A partir do século XX, a cidade passou a ter sua construção motivada pelo princípio de desafogar a circulação dos automóveis individuais; pouco se faz para a ampliação e melhoria do transporte coletivo, com oferta de transporte público de qualidade (e barato). Enquanto isso, as calçadas ficam em péssimas condições, dificultando ou impedindo o acesso aos pedestres, sendo sua construção e manutenção de responsabilidade do proprietário e não da prefeitura.
- O que o autor acredita ser a experiência de um cidadão urbano moderno?
As cidades europeias ainda preservam condições equilibradas, permitindo ao cidadão urbano usufruí-las. O mesmo não se dá em grandes cidades americanas e brasileiras, com engarrafamentos e falta de transporte coletivo abrangente, onde o contato do cidadão com estranhos na multidão e a perda de referências em relação à sua cidade natal leva-o a uma perda de experiência, isto é, não permitem que ele usufrua da cidade.
- Na visão do autor, qual a lógica que rege a construção urbana nesse início de século?
Neste início de século, a lógica da construção urbana continua sendo a ampliação do sistema viário para carros particulares, com a construção de viadutos e ampliação das vias de acesso rápido, enquanto que o sistema de transporte de massa, como linhas de metrô anda a passos lentos ou inexiste.
- O autor deixa claro ou subentendido que seria possível mudar a lógica da construção urbana na cidade capitalista? Explique.

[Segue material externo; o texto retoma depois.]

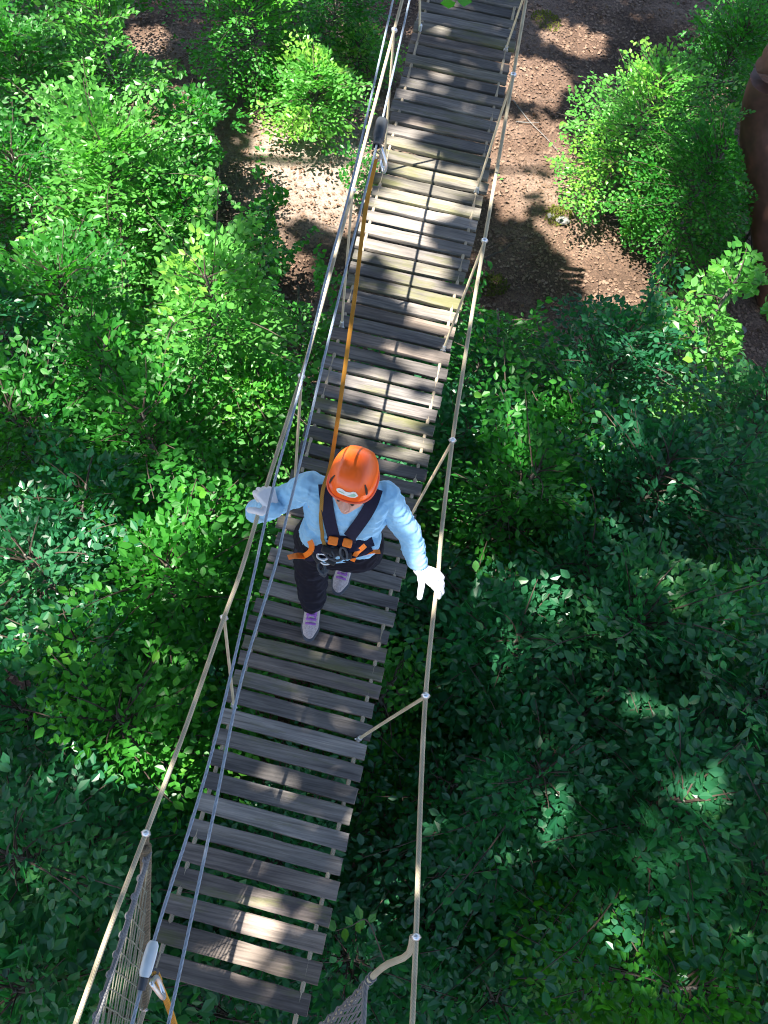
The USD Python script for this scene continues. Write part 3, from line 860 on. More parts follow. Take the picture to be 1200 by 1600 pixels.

Deixa subentendido que é possível mudar ao citar exemplos onde foram realizadas algumas mudanças através de projetos urbanos para construir escolas, bibliotecas, museus, corredores de ônibus e teleféricos nas duas maiores cidades da Colômbia (Bogotá e Medelin) e dos CEUs (Centro Educacional Unificado), construídos em São Paulo.


[1] flaneur  (francês); vadio, preguiçoso.
[2] laisser faire (francês): atitude que consiste em não intervir, em deixar agir as forças presentes.